Posted at Dec 30 2014 01:24 PM | Updated as of Dec 30 2014 09:24 PM

MANILA – Social Security System (SSS) will continue to expand its operations overseas to provide services to Filipinos abroad.

The state-run SSS currently has 20 offices in Asia, Middle East and Europe, three of which were recently opened in Toronto, Tokyo and Muscat.

“We will continue to expand our foreign operations to provide our members abroad with immediate access to social security. Next year, we will be deploying additional personnel in our offices overseas to assist our members,” said SSS senior vice president and international operations head Judy Frances See.

See added that SSS will continue to conduct outreach activities for the Filipino communities abroad.

The SSS offices abroad, which are located in Philippine Embassies or Consulates, accept applications for membership, benefits and loans; and performs data capture for Unified Multi-purpose ID.

The offices in Asia are located in Hong Kong, Macau, Singapore, Taipei, Brunei, Kuala Lumpur while SSS offices in Europe are in London, and in Rome and Milan in Italy.

Middle East offices are in Riyadh, Jeddah and Al Khobar in Saudi Arabia; Abu Dhabi and Dubai in the United Arab Emirates; and in Kuwait, Qatar and Bahrain.

The monthly contribution to SSS is based on the monthly earnings declared at the time of registration.

Members who are overseas Filipino workers (OFW) pay the full 11 percent of the Monthly Salary Credit (MSC), the minimum of which is pegged at P5,000 or monthly contribution of P550. Contributions can be paid through accredited collection partners abroad.

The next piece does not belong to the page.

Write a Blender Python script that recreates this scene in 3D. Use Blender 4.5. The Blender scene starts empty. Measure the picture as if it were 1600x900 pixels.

SSS advises OFWs to remit contributions based on the maximum MSC of P16,000 since SSS benefits are computed based on the number of contributions paid and the member's MSC.

The Philippines has bilateral agreements on social security with Austria, Canada and Quebec, France, United Kingdom, Belgium, Switzerland and Spain.

Meanwhile, agreements with Denmark, Portugal and Germany have been signed and are awaiting completion of the ratification process. The agreements ensure payment of social security benefits to migrant workers through “totalization” and export of benefits.

Totalization means that Filipinos who split career time between the Philippines and these countries will be able to combine their coverage periods in both countries to meet eligibility requirements for social security pension in either or both countries.

A worker will also continue to receive benefits wherever the worker decides to reside in as long as the social security agreement is in effect in the country.

SSS said bilateral discussions with Japan, Korea, Israel, Sweden and Luxembourg are currently being pursued.